- **EXERCISE**: Scan the listing below and copy every line holding "from".

- **SOURCE DATA**:
** start **

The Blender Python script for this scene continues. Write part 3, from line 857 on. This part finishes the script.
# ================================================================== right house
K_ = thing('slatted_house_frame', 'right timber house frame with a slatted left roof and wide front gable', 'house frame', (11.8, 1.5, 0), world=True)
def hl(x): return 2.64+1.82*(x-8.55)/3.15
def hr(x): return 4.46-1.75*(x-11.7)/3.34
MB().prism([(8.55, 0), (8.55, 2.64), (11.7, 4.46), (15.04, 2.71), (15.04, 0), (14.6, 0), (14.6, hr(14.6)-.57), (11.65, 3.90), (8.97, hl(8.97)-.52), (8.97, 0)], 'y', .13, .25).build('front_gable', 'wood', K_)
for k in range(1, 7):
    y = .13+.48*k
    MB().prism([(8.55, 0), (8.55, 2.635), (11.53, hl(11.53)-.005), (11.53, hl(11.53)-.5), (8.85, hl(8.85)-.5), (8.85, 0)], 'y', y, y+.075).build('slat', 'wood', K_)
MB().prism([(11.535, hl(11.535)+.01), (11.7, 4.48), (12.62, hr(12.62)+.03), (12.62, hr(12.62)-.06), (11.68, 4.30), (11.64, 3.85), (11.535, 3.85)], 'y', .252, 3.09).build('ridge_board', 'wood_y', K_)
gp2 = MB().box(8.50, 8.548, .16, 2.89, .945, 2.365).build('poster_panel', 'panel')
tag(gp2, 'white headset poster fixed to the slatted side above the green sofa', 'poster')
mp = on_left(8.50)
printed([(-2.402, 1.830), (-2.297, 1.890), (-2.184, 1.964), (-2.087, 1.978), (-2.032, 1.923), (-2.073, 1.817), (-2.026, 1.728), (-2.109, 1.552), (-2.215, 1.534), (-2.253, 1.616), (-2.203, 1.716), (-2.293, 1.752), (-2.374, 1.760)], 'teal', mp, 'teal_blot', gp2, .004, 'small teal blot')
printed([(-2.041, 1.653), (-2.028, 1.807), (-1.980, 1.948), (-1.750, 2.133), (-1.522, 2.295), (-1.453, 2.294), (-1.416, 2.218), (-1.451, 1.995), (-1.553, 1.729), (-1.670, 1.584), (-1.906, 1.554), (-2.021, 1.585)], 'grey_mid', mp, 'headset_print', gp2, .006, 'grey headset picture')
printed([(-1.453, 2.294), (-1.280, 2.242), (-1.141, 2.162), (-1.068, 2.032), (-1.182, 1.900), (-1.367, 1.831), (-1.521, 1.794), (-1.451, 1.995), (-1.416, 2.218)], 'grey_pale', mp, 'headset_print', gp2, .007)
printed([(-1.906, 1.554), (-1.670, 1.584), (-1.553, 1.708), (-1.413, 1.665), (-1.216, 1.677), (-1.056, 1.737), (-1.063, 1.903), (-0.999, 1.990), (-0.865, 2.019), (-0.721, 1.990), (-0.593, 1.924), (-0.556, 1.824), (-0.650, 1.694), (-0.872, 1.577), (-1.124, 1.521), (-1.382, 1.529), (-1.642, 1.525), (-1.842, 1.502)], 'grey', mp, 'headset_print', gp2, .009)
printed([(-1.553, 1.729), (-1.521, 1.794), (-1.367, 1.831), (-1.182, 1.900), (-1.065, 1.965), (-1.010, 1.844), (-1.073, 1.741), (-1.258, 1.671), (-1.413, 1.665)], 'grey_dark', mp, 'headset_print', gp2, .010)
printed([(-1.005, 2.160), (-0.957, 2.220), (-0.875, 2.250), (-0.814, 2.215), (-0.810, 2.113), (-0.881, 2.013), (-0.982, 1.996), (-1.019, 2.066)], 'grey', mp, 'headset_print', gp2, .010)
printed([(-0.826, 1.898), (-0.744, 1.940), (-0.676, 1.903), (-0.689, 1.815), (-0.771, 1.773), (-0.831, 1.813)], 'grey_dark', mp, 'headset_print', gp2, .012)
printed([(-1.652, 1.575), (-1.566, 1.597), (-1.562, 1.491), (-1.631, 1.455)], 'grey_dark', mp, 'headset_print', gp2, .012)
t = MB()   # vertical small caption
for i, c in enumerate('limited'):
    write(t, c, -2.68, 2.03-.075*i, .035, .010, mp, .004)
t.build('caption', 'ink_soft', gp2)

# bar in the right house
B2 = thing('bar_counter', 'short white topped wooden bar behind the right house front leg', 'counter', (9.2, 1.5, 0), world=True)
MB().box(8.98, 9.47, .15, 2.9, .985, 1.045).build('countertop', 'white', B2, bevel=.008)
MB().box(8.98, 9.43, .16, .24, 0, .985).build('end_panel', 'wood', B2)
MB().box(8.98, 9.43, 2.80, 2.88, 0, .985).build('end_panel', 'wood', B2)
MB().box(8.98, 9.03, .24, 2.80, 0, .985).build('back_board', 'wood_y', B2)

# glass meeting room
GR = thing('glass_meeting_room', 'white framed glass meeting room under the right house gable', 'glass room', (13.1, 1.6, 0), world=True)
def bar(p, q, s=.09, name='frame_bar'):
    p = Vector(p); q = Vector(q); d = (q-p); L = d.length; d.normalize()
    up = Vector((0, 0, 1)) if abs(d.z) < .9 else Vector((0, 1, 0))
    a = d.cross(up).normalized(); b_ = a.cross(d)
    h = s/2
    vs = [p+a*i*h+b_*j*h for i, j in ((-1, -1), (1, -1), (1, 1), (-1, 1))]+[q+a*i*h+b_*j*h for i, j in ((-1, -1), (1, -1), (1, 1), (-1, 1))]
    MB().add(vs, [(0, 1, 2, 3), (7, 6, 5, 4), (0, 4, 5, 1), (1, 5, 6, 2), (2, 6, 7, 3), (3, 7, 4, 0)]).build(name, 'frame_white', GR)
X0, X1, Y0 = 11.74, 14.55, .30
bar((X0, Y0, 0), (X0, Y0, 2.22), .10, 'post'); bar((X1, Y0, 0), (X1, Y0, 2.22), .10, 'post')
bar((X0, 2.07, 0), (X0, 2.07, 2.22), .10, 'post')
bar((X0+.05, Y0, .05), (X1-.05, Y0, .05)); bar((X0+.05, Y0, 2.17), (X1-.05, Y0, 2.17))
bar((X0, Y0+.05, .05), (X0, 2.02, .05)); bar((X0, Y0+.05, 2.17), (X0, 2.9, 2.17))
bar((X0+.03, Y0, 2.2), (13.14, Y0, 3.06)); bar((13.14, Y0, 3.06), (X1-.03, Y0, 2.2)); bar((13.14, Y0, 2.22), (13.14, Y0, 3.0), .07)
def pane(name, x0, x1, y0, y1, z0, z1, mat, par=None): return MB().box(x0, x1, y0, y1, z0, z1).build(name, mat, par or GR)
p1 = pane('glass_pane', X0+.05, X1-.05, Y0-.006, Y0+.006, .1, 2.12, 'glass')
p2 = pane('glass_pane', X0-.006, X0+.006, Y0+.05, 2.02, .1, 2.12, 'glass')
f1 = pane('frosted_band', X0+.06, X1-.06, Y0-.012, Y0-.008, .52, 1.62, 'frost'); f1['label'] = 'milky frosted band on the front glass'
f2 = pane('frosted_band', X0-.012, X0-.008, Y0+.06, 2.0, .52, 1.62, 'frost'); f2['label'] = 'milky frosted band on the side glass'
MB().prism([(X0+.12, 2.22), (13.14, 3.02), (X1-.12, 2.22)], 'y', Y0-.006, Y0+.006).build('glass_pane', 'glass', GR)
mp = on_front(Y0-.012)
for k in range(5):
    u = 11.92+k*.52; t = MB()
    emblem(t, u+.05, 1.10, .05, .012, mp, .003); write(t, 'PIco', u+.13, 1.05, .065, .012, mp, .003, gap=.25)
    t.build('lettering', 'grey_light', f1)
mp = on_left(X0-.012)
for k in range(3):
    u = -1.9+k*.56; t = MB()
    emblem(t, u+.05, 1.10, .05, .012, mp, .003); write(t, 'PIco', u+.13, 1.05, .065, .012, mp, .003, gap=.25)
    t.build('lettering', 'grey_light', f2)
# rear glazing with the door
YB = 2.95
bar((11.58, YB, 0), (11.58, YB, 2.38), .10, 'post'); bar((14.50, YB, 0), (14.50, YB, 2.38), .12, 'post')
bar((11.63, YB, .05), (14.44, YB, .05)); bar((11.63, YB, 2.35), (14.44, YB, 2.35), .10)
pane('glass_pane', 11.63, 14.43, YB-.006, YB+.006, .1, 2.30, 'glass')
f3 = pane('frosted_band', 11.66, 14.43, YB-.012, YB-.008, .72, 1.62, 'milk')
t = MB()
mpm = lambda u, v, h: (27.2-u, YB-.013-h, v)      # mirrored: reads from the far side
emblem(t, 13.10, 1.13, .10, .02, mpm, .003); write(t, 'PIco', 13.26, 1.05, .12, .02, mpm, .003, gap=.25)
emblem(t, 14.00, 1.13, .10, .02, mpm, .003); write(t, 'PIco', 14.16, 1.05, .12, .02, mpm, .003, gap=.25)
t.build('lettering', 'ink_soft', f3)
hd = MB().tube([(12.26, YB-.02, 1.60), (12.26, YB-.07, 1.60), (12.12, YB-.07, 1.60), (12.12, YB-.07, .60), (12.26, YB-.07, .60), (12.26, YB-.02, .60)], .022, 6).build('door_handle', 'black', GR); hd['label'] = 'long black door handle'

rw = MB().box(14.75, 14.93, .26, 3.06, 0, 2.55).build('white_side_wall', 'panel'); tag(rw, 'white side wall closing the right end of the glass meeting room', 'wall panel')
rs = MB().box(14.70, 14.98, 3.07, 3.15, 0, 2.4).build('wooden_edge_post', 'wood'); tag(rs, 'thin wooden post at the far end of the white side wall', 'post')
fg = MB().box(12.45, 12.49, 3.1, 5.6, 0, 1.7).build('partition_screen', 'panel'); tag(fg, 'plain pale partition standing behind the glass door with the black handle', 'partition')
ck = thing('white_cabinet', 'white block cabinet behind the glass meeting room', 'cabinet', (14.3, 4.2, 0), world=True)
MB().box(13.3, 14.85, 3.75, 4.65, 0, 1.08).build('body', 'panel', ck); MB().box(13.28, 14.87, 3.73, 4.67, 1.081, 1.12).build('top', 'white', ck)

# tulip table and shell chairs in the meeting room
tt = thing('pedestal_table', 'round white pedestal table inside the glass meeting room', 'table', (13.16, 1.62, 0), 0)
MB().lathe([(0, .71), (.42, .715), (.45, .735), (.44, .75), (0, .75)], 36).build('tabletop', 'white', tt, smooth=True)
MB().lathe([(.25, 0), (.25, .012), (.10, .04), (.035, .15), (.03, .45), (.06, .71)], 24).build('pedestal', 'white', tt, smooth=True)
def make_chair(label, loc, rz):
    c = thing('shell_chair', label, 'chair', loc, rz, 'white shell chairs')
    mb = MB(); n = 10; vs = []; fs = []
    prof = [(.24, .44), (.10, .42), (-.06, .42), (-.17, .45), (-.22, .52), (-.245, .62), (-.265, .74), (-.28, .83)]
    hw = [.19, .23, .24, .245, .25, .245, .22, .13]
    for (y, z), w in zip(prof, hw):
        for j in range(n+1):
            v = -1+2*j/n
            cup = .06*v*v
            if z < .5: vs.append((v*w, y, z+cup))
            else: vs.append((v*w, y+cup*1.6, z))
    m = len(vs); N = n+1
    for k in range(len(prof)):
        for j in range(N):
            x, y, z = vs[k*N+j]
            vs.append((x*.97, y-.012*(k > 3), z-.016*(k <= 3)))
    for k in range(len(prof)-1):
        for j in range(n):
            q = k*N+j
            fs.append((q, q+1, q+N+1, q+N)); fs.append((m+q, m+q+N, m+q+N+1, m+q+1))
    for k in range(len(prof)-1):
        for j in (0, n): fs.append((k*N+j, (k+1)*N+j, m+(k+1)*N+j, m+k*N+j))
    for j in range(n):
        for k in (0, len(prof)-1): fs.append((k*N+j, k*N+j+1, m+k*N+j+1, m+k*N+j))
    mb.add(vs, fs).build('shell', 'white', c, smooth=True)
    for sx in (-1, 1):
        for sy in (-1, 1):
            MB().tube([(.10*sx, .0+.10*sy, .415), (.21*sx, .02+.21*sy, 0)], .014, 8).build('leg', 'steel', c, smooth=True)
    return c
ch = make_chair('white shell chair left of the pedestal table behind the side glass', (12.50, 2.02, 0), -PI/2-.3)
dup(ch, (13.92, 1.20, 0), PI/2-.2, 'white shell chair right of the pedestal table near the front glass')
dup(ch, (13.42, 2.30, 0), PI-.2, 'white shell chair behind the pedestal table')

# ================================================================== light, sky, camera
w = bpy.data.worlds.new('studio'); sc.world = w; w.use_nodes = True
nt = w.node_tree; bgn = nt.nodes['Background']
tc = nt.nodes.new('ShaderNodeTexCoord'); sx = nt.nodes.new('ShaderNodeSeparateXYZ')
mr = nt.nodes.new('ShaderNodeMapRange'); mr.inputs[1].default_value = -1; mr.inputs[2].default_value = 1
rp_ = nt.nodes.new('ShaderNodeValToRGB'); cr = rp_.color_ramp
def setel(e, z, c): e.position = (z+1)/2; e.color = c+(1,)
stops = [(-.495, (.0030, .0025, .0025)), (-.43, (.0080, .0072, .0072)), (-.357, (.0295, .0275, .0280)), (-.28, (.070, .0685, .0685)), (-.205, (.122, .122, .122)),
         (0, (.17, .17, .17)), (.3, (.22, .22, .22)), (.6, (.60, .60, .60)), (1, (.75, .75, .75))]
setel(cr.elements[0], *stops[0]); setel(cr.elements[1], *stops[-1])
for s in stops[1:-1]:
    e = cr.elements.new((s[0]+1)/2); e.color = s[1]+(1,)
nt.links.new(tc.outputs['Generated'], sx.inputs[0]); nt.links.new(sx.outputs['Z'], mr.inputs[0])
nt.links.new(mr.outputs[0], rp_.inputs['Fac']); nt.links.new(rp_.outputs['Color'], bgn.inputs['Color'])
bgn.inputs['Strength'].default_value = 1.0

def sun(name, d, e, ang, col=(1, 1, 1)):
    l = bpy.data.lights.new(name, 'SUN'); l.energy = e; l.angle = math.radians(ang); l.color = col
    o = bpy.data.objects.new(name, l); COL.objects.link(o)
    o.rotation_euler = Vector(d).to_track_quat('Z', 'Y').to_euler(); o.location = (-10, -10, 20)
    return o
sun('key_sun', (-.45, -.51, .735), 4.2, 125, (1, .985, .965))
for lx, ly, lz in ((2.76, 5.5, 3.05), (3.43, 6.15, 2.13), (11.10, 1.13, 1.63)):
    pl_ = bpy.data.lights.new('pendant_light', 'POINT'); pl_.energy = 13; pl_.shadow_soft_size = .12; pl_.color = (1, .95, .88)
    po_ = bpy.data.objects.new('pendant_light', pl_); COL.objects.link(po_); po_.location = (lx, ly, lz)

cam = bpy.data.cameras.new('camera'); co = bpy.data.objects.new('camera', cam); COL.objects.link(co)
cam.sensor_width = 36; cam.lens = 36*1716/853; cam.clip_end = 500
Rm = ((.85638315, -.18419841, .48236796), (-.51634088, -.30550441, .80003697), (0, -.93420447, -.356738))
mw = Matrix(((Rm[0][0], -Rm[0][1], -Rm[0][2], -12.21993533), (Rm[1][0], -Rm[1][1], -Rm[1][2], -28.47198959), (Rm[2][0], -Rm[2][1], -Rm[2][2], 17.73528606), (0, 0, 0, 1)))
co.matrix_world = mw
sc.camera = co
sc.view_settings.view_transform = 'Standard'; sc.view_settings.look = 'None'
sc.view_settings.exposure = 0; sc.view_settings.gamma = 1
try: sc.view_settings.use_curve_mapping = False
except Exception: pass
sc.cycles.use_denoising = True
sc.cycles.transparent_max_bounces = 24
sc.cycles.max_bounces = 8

** end **

- **TASK SOLUTION**:
The Blender Python script for this scene continues. Write part 3, from line 857 on. This part finishes the script.
mpm = lambda u, v, h: (27.2-u, YB-.013-h, v)      # mirrored: reads from the far side